▸ **EXERCISE AIM**
In the entries below, the lines from the one with "by 1568 pixels." through the one with "the grass', 'shrub')" are to be copied exactly; both ends count.

▸ **Scripts that build scenes**

--------

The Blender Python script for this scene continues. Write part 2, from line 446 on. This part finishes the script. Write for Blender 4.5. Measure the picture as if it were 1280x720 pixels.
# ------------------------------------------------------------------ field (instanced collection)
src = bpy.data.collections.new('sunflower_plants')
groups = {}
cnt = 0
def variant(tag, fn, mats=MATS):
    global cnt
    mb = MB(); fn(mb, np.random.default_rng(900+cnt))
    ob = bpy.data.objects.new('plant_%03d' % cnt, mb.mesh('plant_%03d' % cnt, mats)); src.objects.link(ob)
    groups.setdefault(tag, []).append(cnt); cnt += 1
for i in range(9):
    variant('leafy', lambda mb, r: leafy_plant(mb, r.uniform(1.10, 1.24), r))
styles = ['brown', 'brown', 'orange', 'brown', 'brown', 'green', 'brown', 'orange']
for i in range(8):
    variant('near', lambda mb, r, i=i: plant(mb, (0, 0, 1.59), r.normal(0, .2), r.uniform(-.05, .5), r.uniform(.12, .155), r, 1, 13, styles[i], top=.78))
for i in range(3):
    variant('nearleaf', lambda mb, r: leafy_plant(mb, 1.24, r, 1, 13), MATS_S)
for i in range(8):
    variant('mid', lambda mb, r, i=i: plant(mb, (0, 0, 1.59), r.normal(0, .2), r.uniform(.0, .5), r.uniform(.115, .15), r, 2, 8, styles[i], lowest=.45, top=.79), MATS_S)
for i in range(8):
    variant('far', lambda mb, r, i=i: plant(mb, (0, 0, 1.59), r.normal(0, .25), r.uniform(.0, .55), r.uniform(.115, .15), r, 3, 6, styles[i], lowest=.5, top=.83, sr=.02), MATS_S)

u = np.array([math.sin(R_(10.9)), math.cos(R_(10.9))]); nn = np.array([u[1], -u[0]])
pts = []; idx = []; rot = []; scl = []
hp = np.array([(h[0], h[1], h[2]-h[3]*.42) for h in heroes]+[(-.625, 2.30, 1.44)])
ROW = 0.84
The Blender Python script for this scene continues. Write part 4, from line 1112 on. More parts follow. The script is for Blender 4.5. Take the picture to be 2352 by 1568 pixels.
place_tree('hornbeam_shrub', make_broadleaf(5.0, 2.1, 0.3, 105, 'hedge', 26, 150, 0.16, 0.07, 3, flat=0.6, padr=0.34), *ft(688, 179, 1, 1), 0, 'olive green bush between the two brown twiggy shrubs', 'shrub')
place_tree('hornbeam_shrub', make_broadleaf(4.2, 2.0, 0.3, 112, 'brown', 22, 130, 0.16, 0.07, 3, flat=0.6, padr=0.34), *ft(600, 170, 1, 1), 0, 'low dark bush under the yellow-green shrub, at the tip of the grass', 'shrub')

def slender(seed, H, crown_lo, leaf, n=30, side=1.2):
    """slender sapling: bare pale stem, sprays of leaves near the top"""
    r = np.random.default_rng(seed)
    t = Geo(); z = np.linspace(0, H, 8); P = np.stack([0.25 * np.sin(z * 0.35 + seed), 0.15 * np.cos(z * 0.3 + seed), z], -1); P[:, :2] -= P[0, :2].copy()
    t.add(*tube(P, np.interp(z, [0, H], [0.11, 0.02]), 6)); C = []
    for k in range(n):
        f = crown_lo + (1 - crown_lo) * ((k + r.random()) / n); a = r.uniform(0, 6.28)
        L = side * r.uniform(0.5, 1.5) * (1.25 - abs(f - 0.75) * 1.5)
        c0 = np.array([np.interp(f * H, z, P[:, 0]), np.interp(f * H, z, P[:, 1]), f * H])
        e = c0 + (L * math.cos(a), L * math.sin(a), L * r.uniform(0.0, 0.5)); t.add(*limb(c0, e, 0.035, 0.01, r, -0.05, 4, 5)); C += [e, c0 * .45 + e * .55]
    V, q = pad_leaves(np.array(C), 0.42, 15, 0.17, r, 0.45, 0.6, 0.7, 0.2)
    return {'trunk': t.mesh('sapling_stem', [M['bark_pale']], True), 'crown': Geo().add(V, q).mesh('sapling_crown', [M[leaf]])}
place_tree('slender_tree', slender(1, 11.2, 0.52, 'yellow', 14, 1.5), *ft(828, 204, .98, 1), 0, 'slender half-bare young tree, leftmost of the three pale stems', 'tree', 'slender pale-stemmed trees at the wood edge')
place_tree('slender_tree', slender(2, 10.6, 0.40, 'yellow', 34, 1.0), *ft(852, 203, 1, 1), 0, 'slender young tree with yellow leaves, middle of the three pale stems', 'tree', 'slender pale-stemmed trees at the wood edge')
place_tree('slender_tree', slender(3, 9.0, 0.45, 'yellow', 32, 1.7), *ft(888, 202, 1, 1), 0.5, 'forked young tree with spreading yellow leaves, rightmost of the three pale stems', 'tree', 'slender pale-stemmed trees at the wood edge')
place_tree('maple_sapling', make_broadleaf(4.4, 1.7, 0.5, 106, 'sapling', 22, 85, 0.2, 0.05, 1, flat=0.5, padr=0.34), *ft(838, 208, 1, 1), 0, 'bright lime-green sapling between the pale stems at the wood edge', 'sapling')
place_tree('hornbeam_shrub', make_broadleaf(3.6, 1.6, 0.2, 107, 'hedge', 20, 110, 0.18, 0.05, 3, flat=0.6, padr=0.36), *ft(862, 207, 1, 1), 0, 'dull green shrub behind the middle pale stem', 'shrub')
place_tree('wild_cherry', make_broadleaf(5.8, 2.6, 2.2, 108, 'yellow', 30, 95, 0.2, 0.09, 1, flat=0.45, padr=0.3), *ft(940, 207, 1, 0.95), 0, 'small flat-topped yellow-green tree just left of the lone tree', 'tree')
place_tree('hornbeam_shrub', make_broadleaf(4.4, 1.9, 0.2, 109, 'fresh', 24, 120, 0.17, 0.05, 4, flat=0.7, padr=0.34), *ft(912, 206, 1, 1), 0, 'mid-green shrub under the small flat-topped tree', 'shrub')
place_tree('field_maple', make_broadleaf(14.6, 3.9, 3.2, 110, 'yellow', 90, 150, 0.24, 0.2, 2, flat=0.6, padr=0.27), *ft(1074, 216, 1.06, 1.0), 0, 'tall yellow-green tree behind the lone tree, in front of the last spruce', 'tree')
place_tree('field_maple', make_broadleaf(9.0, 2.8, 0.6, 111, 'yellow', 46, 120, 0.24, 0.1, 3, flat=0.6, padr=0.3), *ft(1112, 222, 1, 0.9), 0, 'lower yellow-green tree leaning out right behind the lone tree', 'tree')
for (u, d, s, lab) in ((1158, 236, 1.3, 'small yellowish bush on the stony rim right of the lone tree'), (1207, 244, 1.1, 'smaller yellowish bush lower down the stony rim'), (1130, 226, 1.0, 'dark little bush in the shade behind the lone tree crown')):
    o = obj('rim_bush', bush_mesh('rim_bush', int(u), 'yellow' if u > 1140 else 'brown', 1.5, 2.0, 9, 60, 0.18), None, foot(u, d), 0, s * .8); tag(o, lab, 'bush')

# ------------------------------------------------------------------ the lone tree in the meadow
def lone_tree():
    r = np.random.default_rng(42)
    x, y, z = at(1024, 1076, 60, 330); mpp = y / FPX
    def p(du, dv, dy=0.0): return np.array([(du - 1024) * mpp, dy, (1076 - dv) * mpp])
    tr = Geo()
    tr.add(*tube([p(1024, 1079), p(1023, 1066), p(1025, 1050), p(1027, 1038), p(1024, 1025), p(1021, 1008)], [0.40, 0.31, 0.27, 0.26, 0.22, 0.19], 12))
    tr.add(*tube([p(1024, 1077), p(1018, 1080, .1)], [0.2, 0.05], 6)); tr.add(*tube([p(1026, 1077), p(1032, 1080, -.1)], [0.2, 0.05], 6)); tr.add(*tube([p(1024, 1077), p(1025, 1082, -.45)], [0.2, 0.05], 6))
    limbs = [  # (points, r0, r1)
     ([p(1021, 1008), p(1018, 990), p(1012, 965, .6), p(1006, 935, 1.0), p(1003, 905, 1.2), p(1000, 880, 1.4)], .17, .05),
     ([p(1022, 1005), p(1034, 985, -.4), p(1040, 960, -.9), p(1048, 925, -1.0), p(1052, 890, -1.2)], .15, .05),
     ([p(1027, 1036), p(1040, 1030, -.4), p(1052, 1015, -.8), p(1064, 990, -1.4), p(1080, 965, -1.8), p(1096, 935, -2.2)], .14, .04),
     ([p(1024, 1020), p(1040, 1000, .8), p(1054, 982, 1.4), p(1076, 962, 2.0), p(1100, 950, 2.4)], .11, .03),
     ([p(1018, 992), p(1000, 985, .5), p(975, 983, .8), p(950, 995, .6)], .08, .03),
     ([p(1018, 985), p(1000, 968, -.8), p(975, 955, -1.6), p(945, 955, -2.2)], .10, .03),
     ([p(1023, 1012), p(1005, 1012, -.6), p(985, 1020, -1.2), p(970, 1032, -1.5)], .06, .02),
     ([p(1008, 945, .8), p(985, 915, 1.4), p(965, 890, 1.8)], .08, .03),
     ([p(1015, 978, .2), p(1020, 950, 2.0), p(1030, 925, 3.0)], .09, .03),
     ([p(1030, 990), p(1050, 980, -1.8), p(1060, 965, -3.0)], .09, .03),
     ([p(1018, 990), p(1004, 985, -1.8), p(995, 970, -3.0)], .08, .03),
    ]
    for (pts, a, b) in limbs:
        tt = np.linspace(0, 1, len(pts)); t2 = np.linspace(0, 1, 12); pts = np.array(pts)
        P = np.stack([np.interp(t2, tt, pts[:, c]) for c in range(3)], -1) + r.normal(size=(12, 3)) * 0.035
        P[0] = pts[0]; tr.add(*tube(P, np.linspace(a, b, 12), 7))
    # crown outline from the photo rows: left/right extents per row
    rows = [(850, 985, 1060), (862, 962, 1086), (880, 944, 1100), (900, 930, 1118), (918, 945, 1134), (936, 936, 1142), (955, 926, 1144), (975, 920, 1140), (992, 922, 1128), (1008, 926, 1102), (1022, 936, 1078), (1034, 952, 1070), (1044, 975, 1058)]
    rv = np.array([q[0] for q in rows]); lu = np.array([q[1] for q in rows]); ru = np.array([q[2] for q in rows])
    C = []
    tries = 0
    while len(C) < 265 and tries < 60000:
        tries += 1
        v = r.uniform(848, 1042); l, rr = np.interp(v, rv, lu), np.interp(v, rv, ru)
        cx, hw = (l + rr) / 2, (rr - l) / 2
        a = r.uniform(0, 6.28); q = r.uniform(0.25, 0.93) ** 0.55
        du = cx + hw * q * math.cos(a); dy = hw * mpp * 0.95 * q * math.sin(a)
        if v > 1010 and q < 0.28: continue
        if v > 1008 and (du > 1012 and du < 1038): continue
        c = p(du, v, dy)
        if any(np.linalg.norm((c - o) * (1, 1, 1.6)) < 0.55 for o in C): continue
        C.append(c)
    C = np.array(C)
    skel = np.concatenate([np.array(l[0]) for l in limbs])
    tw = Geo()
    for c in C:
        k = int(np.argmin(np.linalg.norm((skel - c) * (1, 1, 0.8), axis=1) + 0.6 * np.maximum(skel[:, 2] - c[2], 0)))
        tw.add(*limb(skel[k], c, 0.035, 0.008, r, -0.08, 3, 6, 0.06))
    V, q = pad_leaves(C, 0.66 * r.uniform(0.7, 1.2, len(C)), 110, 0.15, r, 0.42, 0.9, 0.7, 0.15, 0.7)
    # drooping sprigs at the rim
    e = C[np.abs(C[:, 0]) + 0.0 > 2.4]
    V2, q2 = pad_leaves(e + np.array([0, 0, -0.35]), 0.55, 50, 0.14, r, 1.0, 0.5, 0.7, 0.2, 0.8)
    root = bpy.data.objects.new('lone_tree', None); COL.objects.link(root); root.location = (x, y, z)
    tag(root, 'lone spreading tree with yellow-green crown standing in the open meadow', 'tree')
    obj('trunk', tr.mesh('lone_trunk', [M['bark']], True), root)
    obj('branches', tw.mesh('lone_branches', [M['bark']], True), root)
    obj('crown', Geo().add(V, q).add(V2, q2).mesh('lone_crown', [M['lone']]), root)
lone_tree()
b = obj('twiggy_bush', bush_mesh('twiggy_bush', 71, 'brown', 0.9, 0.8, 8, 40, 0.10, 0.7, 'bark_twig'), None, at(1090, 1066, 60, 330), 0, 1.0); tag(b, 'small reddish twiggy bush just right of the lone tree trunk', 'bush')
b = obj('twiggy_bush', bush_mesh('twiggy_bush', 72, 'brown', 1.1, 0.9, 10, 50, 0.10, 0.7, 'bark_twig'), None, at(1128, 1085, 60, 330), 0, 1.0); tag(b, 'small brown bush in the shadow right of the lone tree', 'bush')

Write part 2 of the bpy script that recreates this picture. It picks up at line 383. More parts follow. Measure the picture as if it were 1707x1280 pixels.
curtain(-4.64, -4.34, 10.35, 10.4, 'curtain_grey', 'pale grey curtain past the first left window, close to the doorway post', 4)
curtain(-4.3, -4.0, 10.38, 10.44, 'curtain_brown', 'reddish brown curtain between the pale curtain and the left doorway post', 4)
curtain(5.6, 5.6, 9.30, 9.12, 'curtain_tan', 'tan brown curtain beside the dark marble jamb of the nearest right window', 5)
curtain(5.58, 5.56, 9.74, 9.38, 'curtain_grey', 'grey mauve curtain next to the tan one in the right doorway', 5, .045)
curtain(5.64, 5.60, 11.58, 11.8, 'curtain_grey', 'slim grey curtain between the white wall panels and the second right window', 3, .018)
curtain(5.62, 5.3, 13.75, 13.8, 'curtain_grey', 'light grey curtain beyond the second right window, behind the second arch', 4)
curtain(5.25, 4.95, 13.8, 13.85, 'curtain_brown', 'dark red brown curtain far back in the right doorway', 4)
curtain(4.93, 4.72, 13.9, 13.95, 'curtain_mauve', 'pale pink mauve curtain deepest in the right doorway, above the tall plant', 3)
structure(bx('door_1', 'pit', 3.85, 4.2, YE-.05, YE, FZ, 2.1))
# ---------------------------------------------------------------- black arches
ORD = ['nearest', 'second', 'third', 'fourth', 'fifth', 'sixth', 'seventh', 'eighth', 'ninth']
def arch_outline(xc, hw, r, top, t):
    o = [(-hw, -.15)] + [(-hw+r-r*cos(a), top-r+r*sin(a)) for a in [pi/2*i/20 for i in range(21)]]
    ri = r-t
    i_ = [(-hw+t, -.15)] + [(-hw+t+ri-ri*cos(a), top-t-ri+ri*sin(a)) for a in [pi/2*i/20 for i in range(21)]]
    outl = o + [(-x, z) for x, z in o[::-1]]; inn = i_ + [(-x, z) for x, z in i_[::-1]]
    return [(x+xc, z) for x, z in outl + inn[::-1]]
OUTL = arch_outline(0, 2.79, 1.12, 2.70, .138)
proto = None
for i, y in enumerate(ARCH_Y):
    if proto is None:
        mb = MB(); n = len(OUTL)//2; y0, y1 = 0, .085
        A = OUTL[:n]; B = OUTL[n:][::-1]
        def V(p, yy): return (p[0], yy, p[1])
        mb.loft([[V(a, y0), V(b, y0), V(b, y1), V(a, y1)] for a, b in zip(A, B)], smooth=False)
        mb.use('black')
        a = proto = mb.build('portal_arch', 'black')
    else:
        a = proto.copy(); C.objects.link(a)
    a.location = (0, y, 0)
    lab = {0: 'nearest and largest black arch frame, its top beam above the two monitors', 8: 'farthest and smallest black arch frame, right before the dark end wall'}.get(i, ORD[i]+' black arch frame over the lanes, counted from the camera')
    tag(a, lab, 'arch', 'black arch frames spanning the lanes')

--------

▸ **FINAL RESULT**
The Blender Python script for this scene continues. Write part 4, from line 1112 on. More parts follow. The script is for Blender 4.5. Take the picture to be 2352 by 1568 pixels.
place_tree('hornbeam_shrub', make_broadleaf(5.0, 2.1, 0.3, 105, 'hedge', 26, 150, 0.16, 0.07, 3, flat=0.6, padr=0.34), *ft(688, 179, 1, 1), 0, 'olive green bush between the two brown twiggy shrubs', 'shrub')
place_tree('hornbeam_shrub', make_broadleaf(4.2, 2.0, 0.3, 112, 'brown', 22, 130, 0.16, 0.07, 3, flat=0.6, padr=0.34), *ft(600, 170, 1, 1), 0, 'low dark bush under the yellow-green shrub, at the tip of the grass', 'shrub')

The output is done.